Crisi e ottimismo, le amnesie di Confindustria

L’ottimismo è sicuramente è una condizione necessaria per avere una visione di prospettiva. Ma francamente mi pare che il centro studi di Confindustria esageri, indicando non una, ma cinque ragioni per essere ottimisti. Mi sembra innanzitutto stravagante affermare che non ci troveremmo di fronte a una depressione, ma a un periodo di crescita dell’economia globale. Forse Confindustria dispone di dati segreti sopravvaluta lo sviluppo delle nuove economie. In ogni caso nella più grave crisi del secolo non vale la logica del pollo, ma gli equilibri delle economie interconnesse e i fattori geopolitici, e francamente è difficile sostenere che Ue e Usa non siano in recessione.
In controtendenza poi la valutazione positiva sul manifatturiero italiano. Certo, siamo tutti d’accordo che va difeso e rafforzato con una politica industriale che il Governo non ha ancora messo in campo: ma si tratta di cosa diversa dal dire che tutto va bene. Forse che Fiat, Ilva, Sulcis, Alcoa o, per restare in Fvg, Romanello, Ferriera di Trieste e Sertubi sono casi isolati? Altro motivo di ottimismo starebbe nel mutamento ideologico delle imprese negli ultimi anni. Siccome a pensar male si fa peccato ma spesso ci si azzecca, temiamo ci si riferisca al modello di relazioni sindacali, magari assumendo a riferimento Marchionne.
Infine, serviranno “le riforme”, che potrebbero triplicare la crescita. Ci si dimentica però di dare ad esse  nome e cognome tenendo conto che su pensioni, mercato del lavoro, tagli alla sanità e alla scuola il governo ha già fatto abbastanza danni.

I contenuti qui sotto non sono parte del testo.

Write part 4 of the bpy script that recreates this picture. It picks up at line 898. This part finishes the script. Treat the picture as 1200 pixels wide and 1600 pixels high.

Sulle “vie della crescita” invece siamo d’accordo: diversificazione produttiva, innovazione, qualità del prodotto, sviluppo delle reti di vendita, ricerca di nuovi mercati, valorizzazione delle risorse umane.
Mancherebbe all’appello la produttività. Peccato che su questi temi, accanto a un 30% di imprese virtuose, il 70% non abbia fatto nulla. Anzi, con una media di ore lavorate superiore a quella europea, il tasso medio annuo di crescita della produttività in Italia dal 1995 ad oggi è del 0,44% a fronte del 2,2% europeo. Ciò è dovuto al fatto che nel nostro paese quasi tutta la crescita si è ottenuta esclusivamente comprimendo il costo del lavoro, allargando il precariato e limitando all’essenziale la formazione professionale.
Infine, nessun cenno ai dati della disoccupazione e inoccupazione. La prima è ormai all’11%, pari a 2.764.000 persone, con un +33,5% su base annua e un drammatico +77% dal 2007. A questi dati si aggiungono quelli degli scoraggiati e cassintegrati, per un totale di 1.678.000 persone. La somma la lasciamo al centro studi. Fatto sta che da marzo il nostro tasso di disoccupazione è il più alto della Ue a 27. Per quanto riguarda infine la disoccupazione dei giovani dai 15 ai 24 anni, essa ammonta al 35,3%, con una crescita del 7,4% dallo scorso anno. Temo che abbiamo dato al centro studi qualche motivo per tenere a freno il proprio ottimismo. Per quanto ci riguarda, potremo cominciare ad essere ottimisti quando coglieremo un’inversione di tendenza in questi dati. Che dipendono certo dalla crisi ma anche dalla “via bassa” alla competitività scelta dal sistema delle imprese.